=== PROBLEM DESCRIPTION ===
Show all lines of the listing that hold the word "scene".
───── RAW DATA
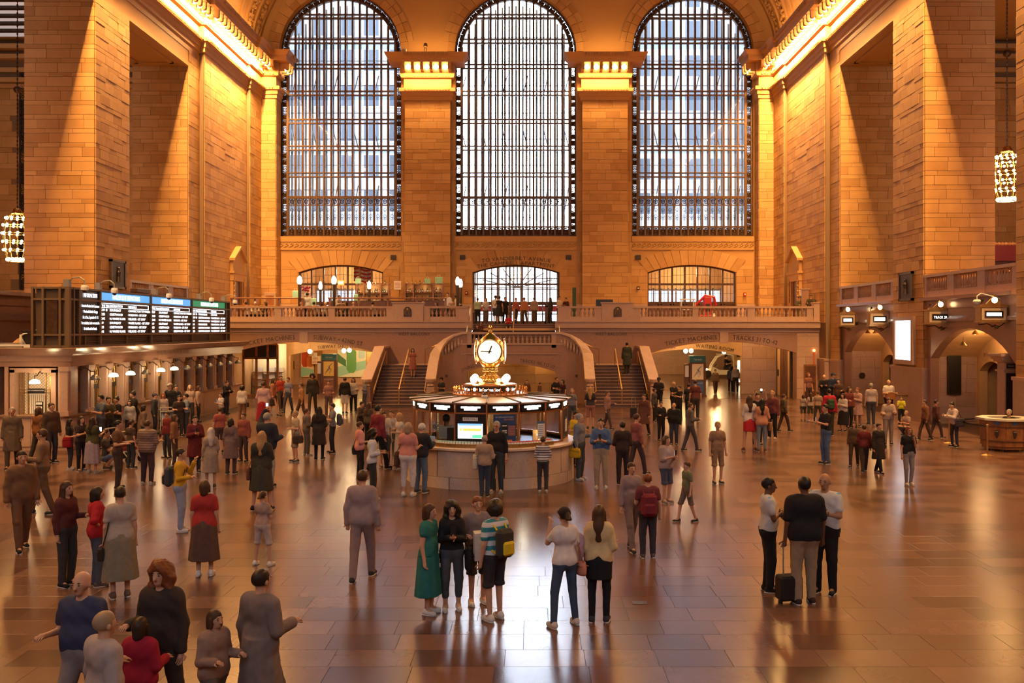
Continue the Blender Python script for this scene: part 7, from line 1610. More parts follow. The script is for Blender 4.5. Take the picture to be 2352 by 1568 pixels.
t = thing('banner_stand', 'tall thin black banner stand beside the middle doorway', 'banner', (PX(1319,60),60,4.45)); mb = MB(); mb.box(-.12,.12,-.02,.02,.06,2.35); mb.build('banner', mat('banner_dark_green',(.02,.05,.03),.6), t); mb = MB(); mb.box(-.2,.2,-.15,.15,0,.06); mb.build('foot', M['grey'], t)
t = thing('marble_screen', 'small marble screen wall at the right end of the balcony', 'screen wall', (PX(1866,56.4),57.2,4.45)); mb = MB(); mb.bbox(-.45,.0,-.1,.1,0,2.1,.02); mb.build('slab_panel', M['marble'], t); mb = MB(); mb.box(-.5,.04,-.14,.14,2.1,2.16); mb.build('coping', M['marble_dull'], t)
t = thing('side_counter', 'wooden side door counter at the far left of the balcony', 'counter', (PX(622,64.6),64.5,4.45)); mb = MB(); mb.bbox(-.4,.4,-.15,.15,0,2.2,.02); mb.build('carcass', M['marble_dull'], t); mb = MB(); mb.box(-.28,.28,-.18,-.15,.05,2.0); mb.build('door', M['wood'], t)
t = thing('flower_vase', 'vase of purple flowers beside the first arched doorway', 'vase', (PX(702,60),60,6.15)); mb = MB(); mb.lathe([(.08,0),(.14,.12),(.1,.3),(.12,.34)],0,0,0,10); mb.build('vase', BC['c'], t); mb = MB()
for k in range(26): a = R.random()*6.28; r_ = R.random()*.38; mb.ball(r_*math.cos(a),r_*math.sin(a)*.5,.42+R.random()*.28,.07,.06,.05,5,4)
mb.build('flowers', cloth((.22,.015,.07)), t); mb = MB(); mb.bbox(-.3,.3,-.2,.2,0,1.7,.02); o = mb.build('flower_stand', M['wood_dark']); o.location = (PX(702,60),60,4.45); tagged(o,'dark stand carrying the purple flowers','stand')
# right gallery: red awning of a bar and copper lamp
t = thing('red_kiosk', 'dark red bar kiosk with a scalloped canopy in the right gallery', 'kiosk', (PX(2325,47),47.5,5.45)); mb = MB(); mb.box(-1,1.5,-.4,1.2,0,2.1); mb.build('counter', M['wood_dark'], t); mb = MB(); mb.box(-1,1.5,-.6,1.2,2.1,2.9); mb.build('canopy', mat('canopy_red',(.16,.012,.01),.5), t); mb = MB()
for k in range(14): mb.ball(-.9+.18*k,-.6,2.95,.1,.08,.09,6,4)
mb.build('scallop', mat('scallop_trim',(.55,.25,.12),.5), t); mb = MB(); mb.lathe([(.25,.0),(.3,.02),(.3,.06),(.1,.1)],-.2,-.45,1.55,12); mb.build('copper_lamp', M['copper'], t)
# buggy in the right passage
bx_, by_ = PX(1664,79), 79
t = thing('white_buggy', 'small white three-wheeled buggy with an arched roof in the waiting room passage', 'buggy', (bx_,by_,0)); wh = mat('buggy_white',(.75,.7,.6),.35)
mb = MB(); mb.tube([(-1.15,0,.55),(-1.05,0,1.1),(-.6,0,1.8),(.1,0,2.1),(.65,0,1.95),(.95,0,1.4),(.9,0,.6)],.08,6); mb.tube([(-1.15,.7,.55),(-1.05,.7,1.1),(-.6,.7,1.8),(.1,.7,2.1),(.65,.7,1.95),(.95,.7,1.4),(.9,.7,.6)],.08,6); mb.build('roll_bar', wh, t); mb = MB(); mb.box(-.6,.6,0,.7,2.0,2.06); mb.build('roof', wh, t)
mb = MB(); mb.loft([[(-1.5,.1,.4),(-1.5,.6,.4),(-1.5,.6,.65),(-1.5,.1,.65)],[(-1.0,0,.3),(-1.0,.7,.3),(-1.0,.7,1.0),(-1.0,0,1.0)],[(-.4,0,.3),(-.4,.7,.3),(-.4,.7,.7),(-.4,0,.7)],[(1.5,0,.3),(1.5,.7,.3),(1.5,.7,.7),(1.5,0,.7)]]); mb.build('body', wh, t)
for a in (-1.45,1.2): mb = MB(); mb.lathe([(.34,-.08),(.36,0),(.34,.08)],0,0,0,16); o = mb.build('wheel', M['black'], t); o.location = (a,-.05,.35); o.rotation_euler = (PI/2,0,0); mb = MB(); mb.lathe([(.2,-.1),(.2,-.08)],0,0,0,8); r_ = mb.build('hub', M['brass_dull'], o); r_.rotation_euler = (0,0,0)
mb = MB(); mb.box(.0,.5,.1,.6,.7,.85); mb.box(.45,.6,.1,.6,.8,1.5); mb.build('seat', M['black'], t); mb = MB(); mb.tube([(-.9,.3,.9),(-.6,.3,1.2)],.03,5); mb.build('steering_column', M['black'], t); mb = MB(); mb.ball(-1.5,.0,.75,.09); mb.build('headlamp', M['bulb'], t)

# small fittings on the pier tops and the balcony wall
t = thing('flood_light', 'small dark flood light on a bracket on top of the left stone pier', 'light fitting', (PX(978,65.4),65.2,23.2)); mb = MB(); mb.box(-.12,.12,-.1,.1,0,.05); mb.tube([(-.07,0,.05),(-.07,0,.45),(0,0,.6)],.03,5); mb.tube([(.07,0,.05),(.07,0,.45),(0,0,.6)],.03,5); mb.build('bracket', M['bronze_black'], t); mb = MB(); mb.lathe([(.05,.55),(.14,.62),(.13,.8),(.05,.86)],0,0,0,8); mb.build('lamp_head', M['bronze'], t)
for px_, w_ in ((928,'left end of the left pier cornice'),(1748,'corner pier at the right of the third window')):
    if px_ < 1000 or 1: x = PX(px_,65.0); t = thing('loudspeaker', 'small pale box loudspeaker on the '+w_, 'loudspeaker', (x,64.9,23.2)); mb = MB(); mb.bbox(-.16,.16,-.12,.12,0,.36,.02); mb.build('cabinet', M['white'], t); mb = MB(); mb.box(-.12,.12,-.135,-.12,.05,.3); mb.build('front_mesh', M['plaster'], t)
for px_, py_, c, lb in ((1711,676,(.4,.02,.02),'small red fire alarm box on the marble by the right corner'),(1466,662,(.08,.02,.015),'dark red wall box between the second pier and the right doorway'),(1071,673,(.25,.02,.02),'small red alarm box beside the globe lamp pair')):
    t = thing('alarm_box', lb, 'alarm box', (PX(px_,65.8),65.84,PZ(py_,65.8))); mb = MB(); mb.bbox(-.1,.1,-.06,.02,-.12,.14,.01); mb.build('case', cloth(c), t); mb = MB(); mb.box(-.05,.05,-.07,-.06,-.03,.06); mb.build('label_plate', M['white'], t)
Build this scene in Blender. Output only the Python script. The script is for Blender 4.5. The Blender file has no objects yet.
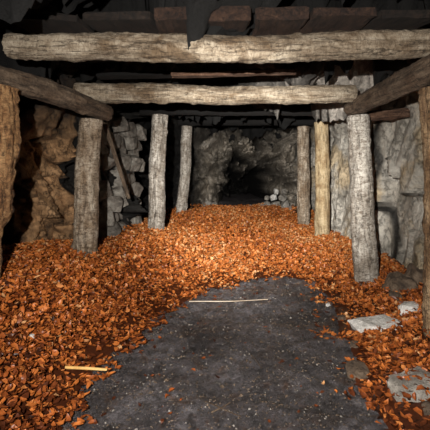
──────────
=== RESULT OF THIS TASK ===
Continue the Blender Python script for this scene: part 7, from line 1610. More parts follow. The script is for Blender 4.5. Take the picture to be 2352 by 1568 pixels.
Build this scene in Blender. Output only the Python script. The script is for Blender 4.5. The Blender file has no objects yet.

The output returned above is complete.